### [Your goal]
From the first line of the entries below through the line bearing "bg.inputs['Strength'].default_value = 0.13", write out each line exactly. Omit pictures.

Data extracted from a collection:
####################

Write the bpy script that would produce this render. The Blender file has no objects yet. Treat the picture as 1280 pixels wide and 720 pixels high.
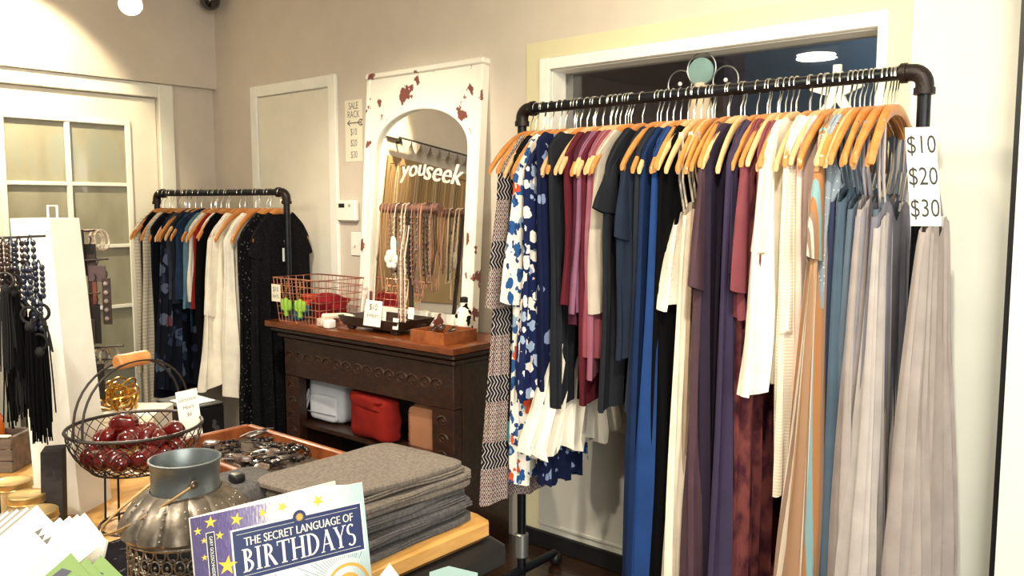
import bpy, math, random
from mathutils import Vector, Matrix
R = math.radians
random.seed(7)
scene = bpy.context.scene
C = bpy.context.collection

# ------------------------------------------------------------------ camera, world, lights, exposure
FPX = 1057.0
PITCH, HEAD = R(5.56), R(40.5)
cam_d = bpy.data.cameras.new('camera')
cam_d.sensor_width = 36.0
cam_d.lens = FPX / 1280.0 * 36.0
cam_d.clip_start = 0.05
cam = bpy.data.objects.new('camera', cam_d)
cam.location = (0, 0, 1.5)
cam.rotation_euler = (R(90) - PITCH, 0, HEAD)
C.objects.link(cam)
scene.camera = cam

world = bpy.data.worlds.new('world')
scene.world = world
world.use_nodes = True
bg = world.node_tree.nodes['Background']
bg.inputs['Color'].default_value = (1.0, 0.94, 0.80, 1)
bg.inputs['Strength'].default_value = 0.13

def area_light(name, loc, target, sx, sy, energy, color):
    d = bpy.data.lights.new(name, 'AREA')
    d.shape = 'RECTANGLE'; d.size = sx; d.size_y = sy
    d.energy = energy; d.color = color
    o = bpy.data.objects.new(name, d)
    o.location = loc
    o.rotation_euler = (Vector(target) - Vector(loc)).to_track_quat('-Z', 'Y').to_euler()
    C.objects.link(o)
    return o
# daylight through the shop front behind and to the right of the camera
area_light('storefront_daylight', (2.1, -.6, 1.9), (-1.2, 2.6, 1.3), 2.6, 2.1, 95, (1.0, 0.97, 0.86))

vs = scene.view_settings
vs.view_transform = 'Standard'
vs.look = 'None'
vs.exposure = 0.85
vs.gamma = 1.0
vs.use_curve_mapping = False

# ------------------------------------------------------------------ helpers
fw = Vector((-math.sin(HEAD) * math.cos(PITCH), math.cos(HEAD) * math.cos(PITCH), -math.sin(PITCH)))
rt = Vector((math.cos(HEAD), math.sin(HEAD), 0))
up = rt.cross(fw)
EYE = Vector((0, 0, 1.5))
def ray(u, v):
    return fw + rt * ((u - 640) / FPX) + up * ((360 - v) / FPX)
def at_y(u, v, y):
    d = ray(u, v); return EYE + d * (y / d.y)
def at_x(u, v, x):
    d = ray(u, v); return EYE + d * (x / d.x)
def at_z(u, v, z):
    d = ray(u, v); return EYE + d * ((z - 1.5) / d.z)
def at_d(u, v, Z):
    d = ray(u, v); return EYE + d * Z

def lin(c):
    if isinstance(c, str):
        c = c.lstrip('#'); c = [int(c[i:i + 2], 16) / 255 for i in (0, 2, 4)]
    return tuple((x / 12.92 if x <= 0.04045 else ((x + 0.055) / 1.055) ** 2.4) for x in c) + (1.0,)

MATS = {}
def new_mat(name):
    m = bpy.data.materials.new(name); m.use_nodes = True
    nt = m.node_tree
    return m, nt, nt.nodes['Principled BSDF']
def setv(node, key, val):
    node.inputs[key].default_value = val
def mapped(nt, scale=(1, 1, 1), rot=(0, 0, 0)):
    tc = nt.nodes.new('ShaderNodeTexCoord'); mp = nt.nodes.new('ShaderNodeMapping')
    setv(mp, 'Scale', scale); setv(mp, 'Rotation', rot)
    nt.links.new(tc.outputs['Object'], mp.inputs['Vector'])
    return mp.outputs['Vector']
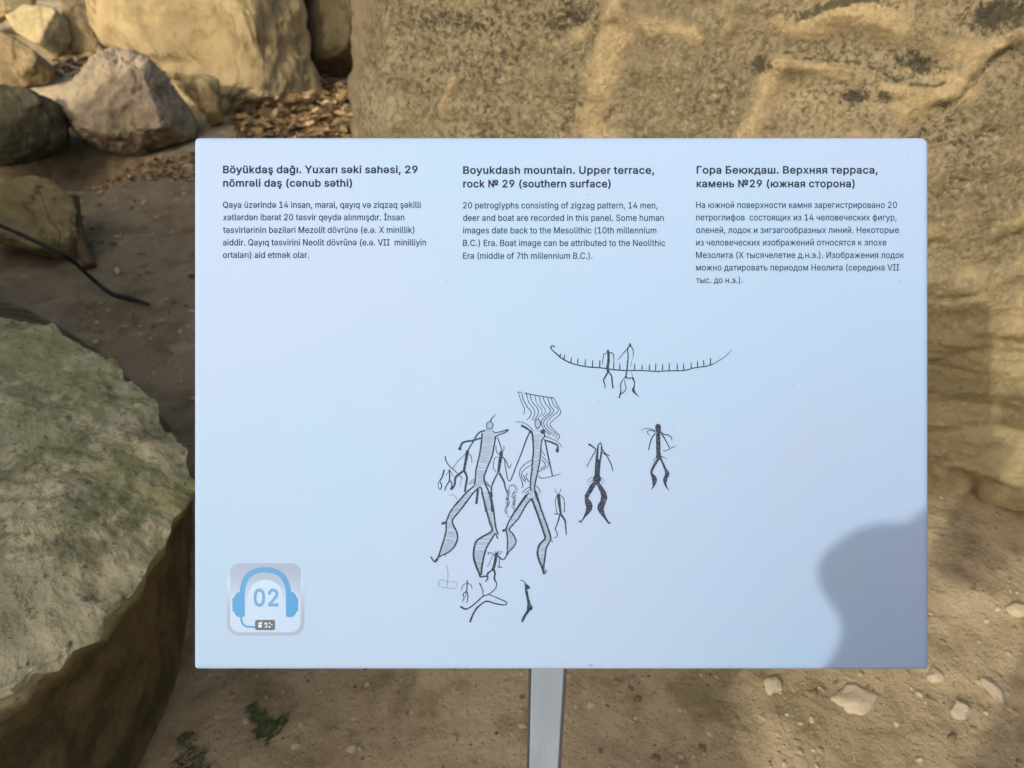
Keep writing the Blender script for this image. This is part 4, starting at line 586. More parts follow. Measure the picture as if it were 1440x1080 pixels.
boulder('sandstone_slab', 'large smooth yellow sandstone slab standing upright beyond the left top corner of the sign',
        [(118, -60), (132, 20), (148, 66), (196, 76), (238, 110), (280, 142), (312, 196), (334, 178), (380, 168), (430, 160), (455, 140), (446, 95), (432, 40), (424, -60), (300, -110)],
        4.70, .42, st_yellow, cuts=[((-.15, .15, 1), .42), ((.55, .1, .8), .62), ((-.7, -.1, .6), .72), ((.1, -.7, .75), .72)], amp=.040, seed=2.2, e1=.55)
boulder('stone_fin', 'narrow pointed sandstone fin leaning against the yellow slab',
        [(258, 62), (303, 60), (309, 130), (317, 190), (314, 216), (302, 196), (283, 150)], 4.34, .10, st_yellow, level=5, amp=.03, seed=7.0)
boulder('round_boulder', 'rounded grey pink boulder sitting in front of the yellow slab',
        [(68, 152), (86, 118), (120, 92), (163, 70), (192, 72), (218, 96), (248, 126), (277, 162), (272, 192), (240, 208), (190, 216), (130, 204), (86, 188)],
        4.12, .34, st_grey, cuts=[((.8, .25, .5), .82), ((-.3, .35, .9), .66)], amp=.055, seed=4.4)
boulder('pale_stone_block', 'pale tilted block in the top left corner above the brown stone',
        [(8, 22), (34, 6), (74, 10), (97, 30), (107, 72), (101, 95), (62, 68), (22, 44)], 5.5, .27, st_pale, level=5, cuts=[((-.3, .5, .8), .55), ((.6, -.2, .8), .6)], amp=.03, seed=5.1)
boulder('brown_stone_block', 'brown shaded stone under the pale block at the left edge',
        [(-40, 48), (5, 46), (42, 68), (80, 95), (74, 120), (20, 126), (-40, 130)], 5.0, .25, st_brown, level=5, cuts=[((-.2, .6, .7), .5)], amp=.04, seed=6.3)
boulder('rear_stone', 'brown stone wedged behind between the pale block and the yellow slab',
        [(86, 0), (130, -20), (152, 40), (156, 84), (120, 92), (100, 78)], 5.75, .3, st_brown, level=5, amp=.04, seed=7.7)
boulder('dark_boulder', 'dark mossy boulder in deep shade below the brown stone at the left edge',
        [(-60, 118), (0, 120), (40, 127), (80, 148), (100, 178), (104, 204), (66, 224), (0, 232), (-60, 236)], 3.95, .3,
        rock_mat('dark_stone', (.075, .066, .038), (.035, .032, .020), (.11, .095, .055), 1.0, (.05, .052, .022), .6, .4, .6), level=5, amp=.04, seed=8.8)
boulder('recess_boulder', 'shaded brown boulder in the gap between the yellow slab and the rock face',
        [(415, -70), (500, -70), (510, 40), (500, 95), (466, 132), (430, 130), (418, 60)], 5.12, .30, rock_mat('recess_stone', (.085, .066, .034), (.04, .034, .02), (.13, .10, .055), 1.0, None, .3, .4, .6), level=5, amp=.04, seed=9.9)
boulder('low_ochre_stone', 'low ochre stone with a grey crest at the left edge crossed by the black twig',
        [(-60, 262), (0, 254), (48, 247), (82, 258), (106, 284), (112, 330), (117, 366), (84, 366), (0, 340), (-60, 335)], 3.10, .22,
        rock_mat('ochre_stone', (.36, .27, .105), (.10, .085, .045), (.46, .36, .17), 2.2, (.20, .19, .13), .5, .6, .8), level=5, cuts=[((.1, .3, .9), .5)], amp=.03, seed=10.1)
for poly, dist, sd, lab in (([(-70, -60), (10, -60), (60, -30), (50, 12), (0, 30), (-70, 30)], 6.0, 21., 'tan boulder cut by the top left corner'),
                       ([(60, -90), (140, -90), (150, -20), (100, 4), (60, -10)], 6.6, 22., 'tan boulder behind the top of the yellow slab')):
    boulder('far_boulder', lab, poly, dist, .4, st_pale, level=4, amp=.04, seed=sd)

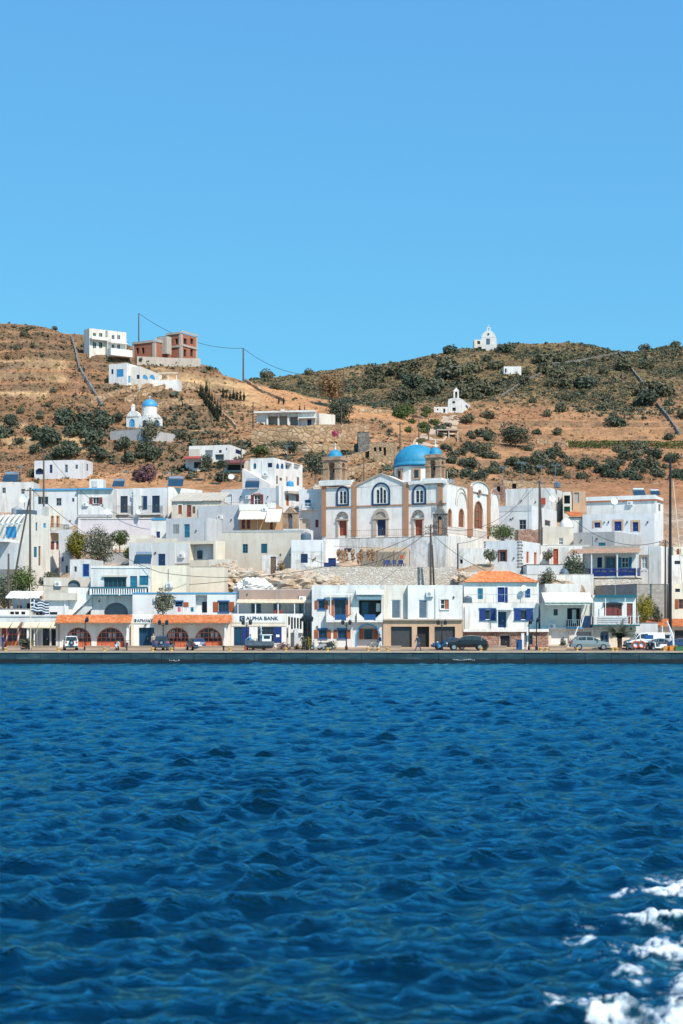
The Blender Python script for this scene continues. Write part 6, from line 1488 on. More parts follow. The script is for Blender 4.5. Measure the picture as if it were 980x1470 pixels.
# cypresses
def cyp():
    r = thing('cypress', '', 'tree'); m = MB(); m.tube([(0, 0, -.3), (0, 0, .5)], [.09, .07], 6); m.build('trunk', 'wood', r)
    lb = [(0, 0, .35+i*.22, .36*(1-abs(i-2.5)/9)*(1 if i < 8 else .7), .36*(1-abs(i-2.5)/9), .3) for i in range(11)]
    new_obj('crown', leafmesh('crown', lb, 420, .2, 'leaf_cypress', 77), r); return r
c0 = cyp(); first = True
def cypress(px, py, hpx, label, group):
    global first
    p = hit(px, py); c = c0 if first else copy_tree(c0); first = False
    relabel(c, label, p, random.uniform(0, 6), hpx*p.y/F/2.9)
    if group: c['group'] = group
for i in range(9): cypress(288+i*3.1, 572+i*4.2+random.uniform(-1, 1), random.uniform(18, 26), 'dark cypress in the row beside the pale descending wall', 'cypresses beside the descending wall')
for i in range(6): cypress(296+i*4, 566+i*6+random.uniform(-1, 1), random.uniform(17, 23), 'dark cypress in the row beside the pale descending wall', 'cypresses beside the descending wall')
for i in range(7): cypress(320+i*5, 572+i*.6+random.uniform(-1, 1), random.uniform(14, 19), 'small cypress in the level row near the ridge', 'cypresses of the level row')
for px, py, hp in ((400, 580, 12), (407, 581, 13), (430, 593, 14), (437, 594, 13), (279, 556, 12), (262, 584, 9)): cypress(px, py, hp, 'small cypress standing apart on the ridge or slope', 'scattered cypresses')
# named trees
def T(label, px, py, hpx, wpx, mat, seed, trunk=.3, n=1300, leaf=.42, Y=None, **k):
    p = hit(px, py) if Y is None else P(px, py, Y); s = p.y/F
    k.setdefault('root_d', .4 if Y is None else 2.8)
    return tree('tree', label, p, hpx*s, wpx*s/2, mat, trunk, seed, n, leaf, **k)
T('great rounded dark tree on the orange slope right of the church dome', 740, 642, 41, 54, 'leaf_dark', 3, .1, 2200, .45, lobes=18)
T('tall brown leaved tree on the ridge line', 476, 585, 54, 44, 'leaf_dry', 4, .3, 1800, .5, lobes=14)
T('dark green tree in front of the brown ridge tree', 487, 607, 40, 50, 'leaf_dark', 5, .15, 2200, .45, lobes=15)
T('tall olive grey tree beside the blue domed chapel', 216, 643, 45, 34, 'leaf_olive', 6, .3, 1500, .36, lobes=14)
T('small round olive tree right of the chapel terrace', 261, 638, 26, 22, 'leaf_olive', 7, .45, 800, .32)
T('leafy tree at the left of the church tower', 452, 694, 52, 34, 'leaf_olive', 8, .3, 1500, .35, Y=238, lobes=14)
T('dark tree above the two storey house roof', 415, 655, 26, 30, 'leaf_dark', 9, .2, 900, .35)
T('green tree over the maroon canopy', 374, 656, 18, 28, 'leaf_green', 10, .2, 800, .33)
T('dark conical tree in front of the white rooms', 294, 675, 26, 24, 'leaf_dark', 11, .15, 900, .3, Y=262)
T('dense dark shrubby tree right of the white rooms', 320, 672, 16, 22, 'leaf_dark', 12, .1, 600, .3, Y=258)
T('feathery grey green garden tree below the mauve wall', 139, 810, 58, 60, 'leaf_olive', 13, .02, 4200, .22, Y=193, lobes=16)
T('yellow green garden bush tree left of the feathery tree', 112, 806, 48, 50, 'leaf_yellow', 14, .02, 3200, .22, Y=194.5, lobes=12)
T('small palm headed garden tree with bare stems', 171, 797, 40, 40, 'leaf_green', 15, .45, 1600, .22, Y=199, lobes=9)
T('leggy fruit tree with yellowish leaves at the washing line house', 233, 885, 46, 44, 'leaf_olive', 16, .12, 2200, .2, Y=166.5, lobes=13)
T('dark shrubby garden tree left of the lane', 34, 852, 40, 62, 'leaf_green', 17, .04, 2400, .24, Y=176, lobes=14)
T('olive tinted garden tree at the left picture edge', 6, 878, 62, 60, 'leaf_olive', 18, .05, 2600, .24, Y=174.5, lobes=14)
T('broad leaved dark tree in front of the cobalt balcony', 826, 834, 44, 48, 'leaf_dark', 19, .06, 2600, .24, Y=187.5, lobes=13)
T('low green bush tree on the roof line of the quoined house', 722, 778, 28, 54, 'leaf_green', 20, .1, 1700, .22, Y=200, lobes=13)
T('flowering bush with yellow blossoms beside the lattice balcony', 926, 896, 46, 32, 'leaf_yellow', 21, .04, 2200, .2, Y=167, lobes=12)
T('greyish shrub behind the hipped tile roof', 783, 848, 36, 32, 'leaf_olive', 22, .05, 1500, .2, Y=181, lobes=9)
T('small vine tree shading the red doors', 787, 813, 26, 22, 'leaf_olive', 23, .5, 800, .18, Y=193, lobes=7)
T('drooping grey shrub spilling over the white terrace edge', 768, 846, 16, 20, 'leaf_olive', 24, .1, 500, .18, Y=180)
T('rounded shrub under the terrace wall of the tiny white hut', 190, 802, 22, 30, 'leaf_green', 25, .03, 1200, .2, Y=196, lobes=9)
T('dry brushy shrub on the lane corner behind the fanlight wall', 74, 838, 20, 26, 'leaf_olive', 26, .03, 1000, .2, Y=178.5, lobes=8)
T('dark green climber mass between the porch and the left garden', 52, 876, 30, 26, 'leaf_dark', 27, .03, 1200, .2, Y=173.8, lobes=8)
T('loose green shrub beside the crane shed roof', 941, 893, 24, 20, 'leaf_olive', 28, .03, 900, .2, Y=169, lobes=8)
T('shaggy bush between the quoined house and the church flank', 703, 806, 20, 22, 'leaf_olive', 29, .03, 900, .2, Y=189, lobes=8)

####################

### [Solution for this problem]
Write the bpy script that would produce this render. The Blender file has no objects yet. Treat the picture as 1280 pixels wide and 720 pixels high.
import bpy, math, random
from mathutils import Vector, Matrix
R = math.radians
random.seed(7)
scene = bpy.context.scene
C = bpy.context.collection

# ------------------------------------------------------------------ camera, world, lights, exposure
FPX = 1057.0
PITCH, HEAD = R(5.56), R(40.5)
cam_d = bpy.data.cameras.new('camera')
cam_d.sensor_width = 36.0
cam_d.lens = FPX / 1280.0 * 36.0
cam_d.clip_start = 0.05
cam = bpy.data.objects.new('camera', cam_d)
cam.location = (0, 0, 1.5)
cam.rotation_euler = (R(90) - PITCH, 0, HEAD)
C.objects.link(cam)
scene.camera = cam

world = bpy.data.worlds.new('world')
scene.world = world
world.use_nodes = True
bg = world.node_tree.nodes['Background']
bg.inputs['Color'].default_value = (1.0, 0.94, 0.80, 1)
bg.inputs['Strength'].default_value = 0.13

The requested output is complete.